▸ **Supplied material**:
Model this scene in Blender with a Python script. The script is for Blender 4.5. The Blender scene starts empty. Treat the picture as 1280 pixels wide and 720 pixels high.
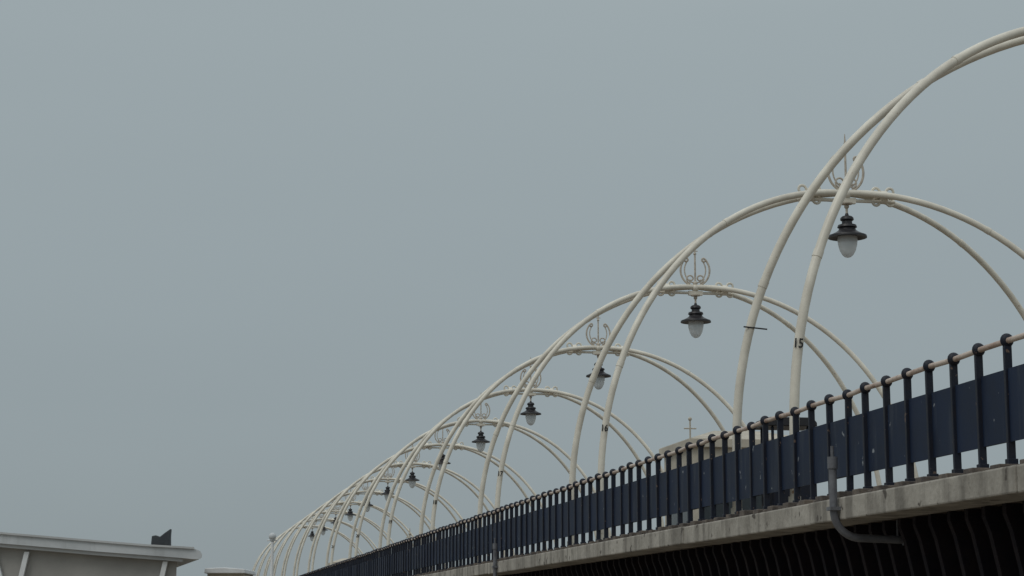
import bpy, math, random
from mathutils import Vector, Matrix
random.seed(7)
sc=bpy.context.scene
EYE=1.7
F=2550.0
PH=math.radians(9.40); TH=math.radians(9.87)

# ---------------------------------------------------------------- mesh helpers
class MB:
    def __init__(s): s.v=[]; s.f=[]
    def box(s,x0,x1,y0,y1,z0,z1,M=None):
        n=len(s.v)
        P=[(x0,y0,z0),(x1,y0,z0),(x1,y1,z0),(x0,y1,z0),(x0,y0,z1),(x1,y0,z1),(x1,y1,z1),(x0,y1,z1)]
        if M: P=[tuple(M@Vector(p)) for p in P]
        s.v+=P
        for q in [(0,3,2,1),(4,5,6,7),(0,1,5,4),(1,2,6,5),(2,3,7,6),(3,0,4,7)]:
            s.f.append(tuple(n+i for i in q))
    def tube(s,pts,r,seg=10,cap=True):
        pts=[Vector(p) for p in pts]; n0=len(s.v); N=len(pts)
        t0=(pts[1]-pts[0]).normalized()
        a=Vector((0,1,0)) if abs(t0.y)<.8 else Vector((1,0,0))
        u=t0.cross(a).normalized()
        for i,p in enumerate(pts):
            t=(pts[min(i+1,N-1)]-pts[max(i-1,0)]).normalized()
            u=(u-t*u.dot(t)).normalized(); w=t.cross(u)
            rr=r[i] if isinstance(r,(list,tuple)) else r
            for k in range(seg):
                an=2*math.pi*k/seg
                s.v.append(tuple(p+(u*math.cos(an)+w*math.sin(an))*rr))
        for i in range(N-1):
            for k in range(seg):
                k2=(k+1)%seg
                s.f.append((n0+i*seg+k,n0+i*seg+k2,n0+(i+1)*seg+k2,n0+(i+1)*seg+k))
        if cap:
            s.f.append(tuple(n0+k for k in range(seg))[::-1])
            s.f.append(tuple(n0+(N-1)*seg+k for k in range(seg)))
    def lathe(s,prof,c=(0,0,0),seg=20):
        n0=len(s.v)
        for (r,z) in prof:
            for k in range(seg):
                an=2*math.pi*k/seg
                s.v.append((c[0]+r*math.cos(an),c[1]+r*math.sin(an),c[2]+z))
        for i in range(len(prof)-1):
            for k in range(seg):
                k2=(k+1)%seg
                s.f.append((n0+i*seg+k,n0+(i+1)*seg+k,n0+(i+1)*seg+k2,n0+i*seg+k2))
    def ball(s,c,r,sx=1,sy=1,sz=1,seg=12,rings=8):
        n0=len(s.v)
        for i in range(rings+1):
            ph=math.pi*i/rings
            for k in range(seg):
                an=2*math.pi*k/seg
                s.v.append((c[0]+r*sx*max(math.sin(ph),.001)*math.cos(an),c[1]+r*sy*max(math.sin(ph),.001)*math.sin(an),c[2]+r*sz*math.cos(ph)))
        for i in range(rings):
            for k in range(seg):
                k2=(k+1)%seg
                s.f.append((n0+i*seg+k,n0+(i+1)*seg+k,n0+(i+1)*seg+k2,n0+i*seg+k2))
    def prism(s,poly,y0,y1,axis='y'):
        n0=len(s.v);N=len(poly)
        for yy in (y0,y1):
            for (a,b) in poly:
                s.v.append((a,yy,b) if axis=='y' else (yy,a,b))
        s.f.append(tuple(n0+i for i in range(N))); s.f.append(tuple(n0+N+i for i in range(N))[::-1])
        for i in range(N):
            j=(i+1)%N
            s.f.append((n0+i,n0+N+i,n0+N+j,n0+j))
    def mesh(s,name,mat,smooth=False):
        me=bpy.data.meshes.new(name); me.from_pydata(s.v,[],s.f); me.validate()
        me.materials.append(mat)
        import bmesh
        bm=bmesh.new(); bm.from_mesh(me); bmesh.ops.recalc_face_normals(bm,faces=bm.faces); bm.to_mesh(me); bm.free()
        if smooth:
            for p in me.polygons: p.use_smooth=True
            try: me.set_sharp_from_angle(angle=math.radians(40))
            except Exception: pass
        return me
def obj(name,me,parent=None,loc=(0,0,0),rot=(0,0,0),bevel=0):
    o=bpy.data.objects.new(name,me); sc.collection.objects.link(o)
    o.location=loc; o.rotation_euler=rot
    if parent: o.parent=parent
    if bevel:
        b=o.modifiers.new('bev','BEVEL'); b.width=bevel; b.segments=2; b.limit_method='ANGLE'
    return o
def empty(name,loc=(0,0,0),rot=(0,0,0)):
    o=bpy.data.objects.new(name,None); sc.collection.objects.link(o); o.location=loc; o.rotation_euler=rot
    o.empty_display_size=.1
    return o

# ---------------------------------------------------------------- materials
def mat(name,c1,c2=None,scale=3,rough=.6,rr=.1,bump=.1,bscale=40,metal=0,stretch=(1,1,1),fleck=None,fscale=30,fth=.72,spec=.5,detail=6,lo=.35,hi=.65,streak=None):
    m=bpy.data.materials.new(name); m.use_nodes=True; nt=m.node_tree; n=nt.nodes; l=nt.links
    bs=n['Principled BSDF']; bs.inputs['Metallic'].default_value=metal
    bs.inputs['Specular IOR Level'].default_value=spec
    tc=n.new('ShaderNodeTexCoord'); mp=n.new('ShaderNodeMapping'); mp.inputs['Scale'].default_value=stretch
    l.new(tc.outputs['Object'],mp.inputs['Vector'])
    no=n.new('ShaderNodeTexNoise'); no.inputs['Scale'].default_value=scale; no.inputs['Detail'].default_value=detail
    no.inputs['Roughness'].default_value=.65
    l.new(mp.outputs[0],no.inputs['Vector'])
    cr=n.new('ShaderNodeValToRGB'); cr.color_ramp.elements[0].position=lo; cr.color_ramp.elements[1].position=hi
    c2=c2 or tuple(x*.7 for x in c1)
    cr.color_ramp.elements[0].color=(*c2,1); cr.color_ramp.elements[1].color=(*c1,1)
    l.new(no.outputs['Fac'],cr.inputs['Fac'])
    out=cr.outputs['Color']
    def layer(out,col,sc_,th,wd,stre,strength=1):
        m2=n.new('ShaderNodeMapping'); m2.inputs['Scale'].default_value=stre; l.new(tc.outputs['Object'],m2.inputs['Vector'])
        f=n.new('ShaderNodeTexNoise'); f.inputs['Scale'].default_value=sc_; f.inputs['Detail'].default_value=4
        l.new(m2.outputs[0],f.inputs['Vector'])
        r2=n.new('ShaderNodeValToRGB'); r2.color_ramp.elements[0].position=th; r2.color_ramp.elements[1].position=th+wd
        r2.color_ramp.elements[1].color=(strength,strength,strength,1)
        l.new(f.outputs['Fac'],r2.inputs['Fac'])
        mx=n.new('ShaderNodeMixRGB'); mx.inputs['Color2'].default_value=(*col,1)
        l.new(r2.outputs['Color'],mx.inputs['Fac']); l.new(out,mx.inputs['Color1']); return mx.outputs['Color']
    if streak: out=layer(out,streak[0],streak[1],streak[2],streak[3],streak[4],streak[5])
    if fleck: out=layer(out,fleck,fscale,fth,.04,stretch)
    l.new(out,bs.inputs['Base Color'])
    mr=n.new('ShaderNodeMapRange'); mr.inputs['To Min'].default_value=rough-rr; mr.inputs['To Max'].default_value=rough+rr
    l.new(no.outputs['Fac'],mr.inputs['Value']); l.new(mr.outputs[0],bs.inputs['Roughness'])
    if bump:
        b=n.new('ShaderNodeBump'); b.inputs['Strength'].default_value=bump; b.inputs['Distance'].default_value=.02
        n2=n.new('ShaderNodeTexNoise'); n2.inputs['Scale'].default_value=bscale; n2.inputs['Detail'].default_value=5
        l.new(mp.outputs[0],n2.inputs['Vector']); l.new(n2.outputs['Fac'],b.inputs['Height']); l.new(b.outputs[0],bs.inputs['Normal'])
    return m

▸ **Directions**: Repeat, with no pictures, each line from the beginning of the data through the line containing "PH=math.radians(9.40); TH=math.radians(9.87)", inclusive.

▸ **Result of the exercise**:
Model this scene in Blender with a Python script. The script is for Blender 4.5. The Blender scene starts empty. Treat the picture as 1280 pixels wide and 720 pixels high.
import bpy, math, random
from mathutils import Vector, Matrix
random.seed(7)
sc=bpy.context.scene
EYE=1.7
F=2550.0
PH=math.radians(9.40); TH=math.radians(9.87)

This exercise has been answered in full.